Les flux, formels et informels, sont parmi les moteurs de la construction territoriale aux différentes échelles. Ils sont alimentés par des filières économiques, visibles ou souterraines, engendrant des emplois, des revenus et de l’activité dans les villes (Péné-Annette, 2016). Cette économie contribue à un développement urbain, déjà fortement nourri par les dynamiques démographiques. Ainsi les paysages sont-ils rapidement transformés par l’émergence de nouveaux quartiers, l’urbanisation diffuse, les installations spontanées, les défrichements et la déforestation (Léobal, 2013 ; Piantoni, 2002). La cohabitation entre des populations d’origines diverses crée aussi des interactions qui transforment les modes d’habiter la ville. Elle génère des solidarités, des frictions mais aussi des processus d’hybridation qu’il convient d’analyser.

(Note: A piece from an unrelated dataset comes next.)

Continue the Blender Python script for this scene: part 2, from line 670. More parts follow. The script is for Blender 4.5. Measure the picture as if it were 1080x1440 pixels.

De nouvelles formes urbaines apparaissent, amenant à redéfinir les concepts habituellement utilisés dans le champ des études urbaines (Topalov et al., 2010), comme rurbanisation, marges urbaines, pauvreté urbaine, habitat insalubre, nature en ville, etc. Les rapports entre les habitants et le fleuve sont aussi à reconsidérer : dans leur dimension symbolique et culturelle (Wantzen et al., 2016), dans l’intégration de l’environnement fluvial dans les politiques publiques (aménagement des berges, infrastructures, équipements d’assainissement, etc.), dans les priorités d’aménagement et de développement territorial (Les Ateliers, 2016). L’extension urbaine reste difficilement contrôlée par les pouvoirs publics, qui sont désormais amenés à se doter d’outils pour construire des modes de gouvernance adaptés (CAUE de Guyane, 2014).